By Sandra Hall
THE NAKED GUN ★★★
(M) 85 minutes
The new reboot of the Naked Gun franchise begins as it means to go on, with Liam Neeson single-handedly beating up a gang of bank robbers while disguised as a schoolgirl.
Liam Neeson joins the Police Squad as Frank Drebin in The Naked Gun.Credit:
There’s no doubt about his enthusiasm for sending up his image as an action hero. Dignity and vanity are gleefully sacrificed to the tradition of silliness established by Leslie Nielsen in the role of that rock-jawed lawman Frank Drebin in the earlier Naked Gun films and Police Squad TV series.
The tone for the new film was set during its publicity campaign when Neeson, playing Frank Jr, recorded an eloquent plea in praise of comedy movies, fearing they were on the verge of extinction. It was heartfelt. He even remained straight-faced during the concluding fart.
Bodily function jokes of all varieties are joyfully perpetrated in the film, too. And Neeson’s co-star Pamela Anderson sportingly executes her share of pratfalls. She even joins a jazz group to make a brave attempt at scat-singing, sounding like a deranged cockatoo.
Wearing a beret and a trench coat, she’s cast as Beth Davenport, a crime novelist intent on solving her brother’s murder. The film is not exactly a whodunit, however. At the first sight of Danny Huston, who never plays anything but villains, the jig is up.

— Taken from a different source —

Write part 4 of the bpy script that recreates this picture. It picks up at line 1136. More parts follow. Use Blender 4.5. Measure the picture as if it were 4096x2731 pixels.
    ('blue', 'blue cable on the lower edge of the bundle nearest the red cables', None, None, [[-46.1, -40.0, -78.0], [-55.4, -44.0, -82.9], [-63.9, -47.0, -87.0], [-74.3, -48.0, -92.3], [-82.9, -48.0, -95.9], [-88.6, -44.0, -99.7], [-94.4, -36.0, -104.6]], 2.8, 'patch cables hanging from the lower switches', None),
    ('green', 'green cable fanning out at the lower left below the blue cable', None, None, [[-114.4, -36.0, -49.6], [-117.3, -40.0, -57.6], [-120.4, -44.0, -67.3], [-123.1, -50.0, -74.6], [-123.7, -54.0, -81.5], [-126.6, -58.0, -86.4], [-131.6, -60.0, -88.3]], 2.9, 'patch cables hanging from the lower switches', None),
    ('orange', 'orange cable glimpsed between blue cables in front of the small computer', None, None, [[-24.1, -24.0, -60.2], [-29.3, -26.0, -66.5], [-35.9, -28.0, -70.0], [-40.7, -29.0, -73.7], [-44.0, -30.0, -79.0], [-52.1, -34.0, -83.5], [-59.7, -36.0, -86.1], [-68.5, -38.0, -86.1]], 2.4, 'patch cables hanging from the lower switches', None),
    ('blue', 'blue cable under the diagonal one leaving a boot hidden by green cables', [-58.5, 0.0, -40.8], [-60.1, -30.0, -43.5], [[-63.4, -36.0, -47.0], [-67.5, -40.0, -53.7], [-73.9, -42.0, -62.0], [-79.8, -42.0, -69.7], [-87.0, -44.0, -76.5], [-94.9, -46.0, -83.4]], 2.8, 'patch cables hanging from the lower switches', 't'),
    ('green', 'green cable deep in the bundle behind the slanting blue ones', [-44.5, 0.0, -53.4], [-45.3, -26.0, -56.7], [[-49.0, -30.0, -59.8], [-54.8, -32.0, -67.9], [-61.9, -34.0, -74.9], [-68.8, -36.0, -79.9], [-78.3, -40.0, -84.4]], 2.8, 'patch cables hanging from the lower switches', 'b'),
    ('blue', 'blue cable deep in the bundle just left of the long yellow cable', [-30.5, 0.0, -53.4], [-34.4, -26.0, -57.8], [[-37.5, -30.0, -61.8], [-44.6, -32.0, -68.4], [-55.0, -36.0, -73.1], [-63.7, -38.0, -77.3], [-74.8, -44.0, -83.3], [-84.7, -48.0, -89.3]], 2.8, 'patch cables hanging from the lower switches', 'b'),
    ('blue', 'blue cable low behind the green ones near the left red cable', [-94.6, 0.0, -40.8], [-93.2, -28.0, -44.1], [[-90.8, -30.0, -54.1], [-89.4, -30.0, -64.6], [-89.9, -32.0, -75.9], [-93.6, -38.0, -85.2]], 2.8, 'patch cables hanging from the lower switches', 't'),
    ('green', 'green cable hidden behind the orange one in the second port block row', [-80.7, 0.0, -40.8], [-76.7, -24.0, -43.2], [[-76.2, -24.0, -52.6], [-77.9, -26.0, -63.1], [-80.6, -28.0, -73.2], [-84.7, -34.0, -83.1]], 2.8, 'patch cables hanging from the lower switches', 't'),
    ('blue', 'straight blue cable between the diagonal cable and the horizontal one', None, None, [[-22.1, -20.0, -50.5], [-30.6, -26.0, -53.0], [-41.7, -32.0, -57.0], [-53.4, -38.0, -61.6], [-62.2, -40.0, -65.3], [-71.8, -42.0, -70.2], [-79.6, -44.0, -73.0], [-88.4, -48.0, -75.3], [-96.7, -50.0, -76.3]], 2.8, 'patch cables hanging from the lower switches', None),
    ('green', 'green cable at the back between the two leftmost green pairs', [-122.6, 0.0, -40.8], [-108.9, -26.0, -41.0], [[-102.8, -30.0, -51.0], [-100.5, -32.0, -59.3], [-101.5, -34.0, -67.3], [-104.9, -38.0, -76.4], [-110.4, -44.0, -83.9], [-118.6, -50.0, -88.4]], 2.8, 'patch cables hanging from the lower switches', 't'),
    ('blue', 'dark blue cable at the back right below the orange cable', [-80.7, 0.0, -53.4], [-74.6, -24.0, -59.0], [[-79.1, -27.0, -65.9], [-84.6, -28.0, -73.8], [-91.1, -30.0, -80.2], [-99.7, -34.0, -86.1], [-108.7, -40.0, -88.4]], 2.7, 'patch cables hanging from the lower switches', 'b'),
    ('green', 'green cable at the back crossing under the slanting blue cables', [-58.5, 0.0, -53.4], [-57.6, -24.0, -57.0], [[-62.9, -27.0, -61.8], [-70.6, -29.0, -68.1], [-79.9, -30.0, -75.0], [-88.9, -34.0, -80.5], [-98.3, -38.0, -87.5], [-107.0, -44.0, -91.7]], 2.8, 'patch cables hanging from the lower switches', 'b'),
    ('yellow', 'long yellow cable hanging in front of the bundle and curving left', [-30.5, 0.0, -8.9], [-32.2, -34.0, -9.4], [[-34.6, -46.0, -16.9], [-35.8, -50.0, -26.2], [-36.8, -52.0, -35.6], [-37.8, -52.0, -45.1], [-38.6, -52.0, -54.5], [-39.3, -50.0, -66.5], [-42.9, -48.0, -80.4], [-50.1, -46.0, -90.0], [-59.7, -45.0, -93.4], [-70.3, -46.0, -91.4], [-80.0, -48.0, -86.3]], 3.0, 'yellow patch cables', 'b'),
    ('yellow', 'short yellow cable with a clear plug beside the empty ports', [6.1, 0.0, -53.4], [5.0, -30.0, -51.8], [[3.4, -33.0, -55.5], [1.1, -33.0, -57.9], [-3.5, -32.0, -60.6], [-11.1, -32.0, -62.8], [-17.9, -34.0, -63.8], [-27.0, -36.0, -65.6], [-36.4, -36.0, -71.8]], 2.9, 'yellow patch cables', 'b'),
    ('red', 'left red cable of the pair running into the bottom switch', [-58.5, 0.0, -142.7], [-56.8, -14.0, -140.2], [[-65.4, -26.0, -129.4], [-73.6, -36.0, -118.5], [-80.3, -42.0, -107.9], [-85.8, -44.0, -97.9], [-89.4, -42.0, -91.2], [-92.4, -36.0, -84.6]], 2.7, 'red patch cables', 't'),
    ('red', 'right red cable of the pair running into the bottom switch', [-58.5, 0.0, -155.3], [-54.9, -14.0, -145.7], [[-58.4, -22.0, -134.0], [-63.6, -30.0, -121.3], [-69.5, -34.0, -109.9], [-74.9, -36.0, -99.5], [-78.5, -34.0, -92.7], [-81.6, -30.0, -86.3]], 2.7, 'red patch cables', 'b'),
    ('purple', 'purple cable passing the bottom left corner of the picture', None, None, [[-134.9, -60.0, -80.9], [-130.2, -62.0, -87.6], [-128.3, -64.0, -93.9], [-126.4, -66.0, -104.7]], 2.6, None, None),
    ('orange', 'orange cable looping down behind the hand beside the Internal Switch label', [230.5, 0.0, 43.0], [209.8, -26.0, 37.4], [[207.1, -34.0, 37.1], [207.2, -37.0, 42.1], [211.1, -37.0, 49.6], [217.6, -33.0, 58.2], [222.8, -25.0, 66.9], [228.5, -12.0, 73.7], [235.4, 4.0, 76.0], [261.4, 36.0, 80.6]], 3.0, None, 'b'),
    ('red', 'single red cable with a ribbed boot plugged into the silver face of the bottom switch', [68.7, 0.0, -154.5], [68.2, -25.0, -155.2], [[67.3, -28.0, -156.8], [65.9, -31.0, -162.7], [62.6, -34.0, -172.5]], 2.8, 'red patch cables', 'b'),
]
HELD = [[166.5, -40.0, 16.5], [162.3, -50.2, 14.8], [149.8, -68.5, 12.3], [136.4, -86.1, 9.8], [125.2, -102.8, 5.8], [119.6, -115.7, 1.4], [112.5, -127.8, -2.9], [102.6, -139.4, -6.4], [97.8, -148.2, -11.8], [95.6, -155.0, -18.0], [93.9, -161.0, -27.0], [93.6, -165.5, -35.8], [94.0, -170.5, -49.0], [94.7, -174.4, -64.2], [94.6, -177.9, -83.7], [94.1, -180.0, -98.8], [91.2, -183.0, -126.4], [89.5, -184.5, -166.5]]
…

Pamela Anderson plays Beth Davenport, a crime novelist, who teams up with Liam Neeson’s Frank Drebin. Credit:
The remaining questions are how and why, and Frank Jr takes an inordinate time to come up with answers, partly because he’s suspended from Police Squad over the bank-robbing episode. The reasons are unclear but it does give him a chance to get together with Beth, sweeping her off to the snow country and the film’s most bizarre sequence – an encounter with a randy snowman who hops into bed with them.
At this point you may start to feel that the director, Akiva Schaffer, is trying just a little too hard. Even when everybody is dutifully playing deadpan, silliness is an ephemeral art. Let me count the ways in which you can knock yourself out by coming up against a closed door. Not many.
I lost patience long before the climax, which fizzles to an underpowered ending.
Nonetheless, the script does its best to give us something in tune with the times. Huston is a very contemporary villain – an Elon Musk-Peter Thiel-type tech tycoon with despotic ambitions. In an effort to ingratiate himself with Police Squad he donates one of his electric cars to the force and, naturally, Frank Jr is its first driver, creating such havoc that it’s difficult to say whether he’s more dangerous when asleep at the wheel or fully awake and totally bewildered.
There are certainly laughs to be had from all this, and you have to admire Neeson for getting back in touch with his inner adolescent and playing the clown with such zest. He’s effectively put an end to his days in action movies. But now that he’s 73, this may be the way he wants it.
The Naked Gun is released in cinemas on August 21.